何かを偶然共有するというよりも、手を繫ぐようにして、私たちは同じものを持つ。
言葉が違っても、国が違っても。――最果タヒ



太宰治や宮沢賢治、茨木のり子、最果タヒ、崔実などの作品を手がける韓国の人気翻訳家が「日本の恋の歌」をめぐって綴る情感ゆたかなエッセイ。

小野小町、紫式部、清少納言、伊勢、和泉式部……が詠んだ熱烈で芳潤な65首をモチーフに、二つの言語の間を行き来しながら日々の生活や仕事について描く。
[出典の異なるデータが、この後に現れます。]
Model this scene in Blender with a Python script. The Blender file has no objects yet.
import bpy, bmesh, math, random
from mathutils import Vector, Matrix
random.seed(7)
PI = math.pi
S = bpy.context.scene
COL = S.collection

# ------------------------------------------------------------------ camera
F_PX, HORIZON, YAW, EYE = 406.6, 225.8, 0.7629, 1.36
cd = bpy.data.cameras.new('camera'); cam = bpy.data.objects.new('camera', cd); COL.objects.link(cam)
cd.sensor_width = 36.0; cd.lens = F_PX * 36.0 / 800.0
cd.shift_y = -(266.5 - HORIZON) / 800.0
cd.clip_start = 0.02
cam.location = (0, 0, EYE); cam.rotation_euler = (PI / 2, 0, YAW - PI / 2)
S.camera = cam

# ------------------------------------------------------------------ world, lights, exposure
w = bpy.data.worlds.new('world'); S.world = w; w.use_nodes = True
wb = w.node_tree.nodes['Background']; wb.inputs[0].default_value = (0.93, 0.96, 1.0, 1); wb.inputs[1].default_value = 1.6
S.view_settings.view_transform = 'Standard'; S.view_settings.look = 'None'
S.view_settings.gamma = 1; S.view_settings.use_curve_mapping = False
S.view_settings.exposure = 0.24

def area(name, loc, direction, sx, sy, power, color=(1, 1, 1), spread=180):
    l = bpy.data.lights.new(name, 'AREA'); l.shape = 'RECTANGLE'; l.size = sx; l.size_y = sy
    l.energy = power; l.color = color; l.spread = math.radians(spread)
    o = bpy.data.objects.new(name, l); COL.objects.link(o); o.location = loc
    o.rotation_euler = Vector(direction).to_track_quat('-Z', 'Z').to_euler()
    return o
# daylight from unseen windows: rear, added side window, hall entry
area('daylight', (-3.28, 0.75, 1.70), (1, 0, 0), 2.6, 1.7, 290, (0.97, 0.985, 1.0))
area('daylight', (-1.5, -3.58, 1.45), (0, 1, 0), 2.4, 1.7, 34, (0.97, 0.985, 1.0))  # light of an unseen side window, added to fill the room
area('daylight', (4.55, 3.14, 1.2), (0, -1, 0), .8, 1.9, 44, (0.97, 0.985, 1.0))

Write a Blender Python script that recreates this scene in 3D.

君がため 春の野にいでて 若菜摘む わが衣手に 雪は降りつつ
그대 위하여 봄 들판으로 나가 어린 순 뜯네 나의 옷소매에는 눈송이 흩날리고

〈百人一首や古今和歌集の三十一文字の世界を日本語と韓国語の両言語で併記〉


千年の時と国境を超え、〈恋の歌〉が今もなお瑞々しく響く。
韓国の人気翻訳家による65首の和歌をめぐる情感ゆたかなエッセイ。





【目次】
■序文 二つの言語を行き来する旅
■一章 言の葉の森で
■二章 翻訳家の仕事場
■三章 孤独を応援します
■四章 悲しみではなく、愛

■日本の読者の皆さんへ
■訳者あとがき

 

(四六判並製/240頁)

 

 

著者紹介

チョン・スユン(鄭修阭)
1979 年ソウルに生まれる。作家、翻訳家。大学卒業後いくつかの職を経た後、早稲田大学大学院文学研究科で修士号を取得した。訳書に太宰治全集、茨木のり子詩集、宮沢賢治『春と修羅』、大江健三郎『読む人間』、井上ひさし『父と暮せば』、若竹千佐子『おらおらでひとりいぐも』、崔実『ジニのパズル』、最果タヒ『死んでしまう系のぼくらに』『夜空はいつでも最高密度の青色だ』、凪良ゆう『流浪の月』など、著書に長篇童話『蚊の少女』がある。

吉川 凪(よしかわ・なぎ)
大阪市生まれ。新聞社勤務を経て韓国に留学し、仁荷大学国文科大学院で韓国近代文学を専攻。文学博士。キム・ヨンハ『殺人者の記憶法』(クオン)の翻訳で、第4 回日本翻訳大賞を受賞。著書に『京城のダダ、東京のダダ―高漢容と仲間たち』(平凡社)、訳書にチョン・セラン『アンダー、サンダー、テンダー』、崔仁勲『広場』、朴景利『土地』(以上クオン)、チョン・ソヨン『となりのヨンヒさん』(集英社)など多数ある。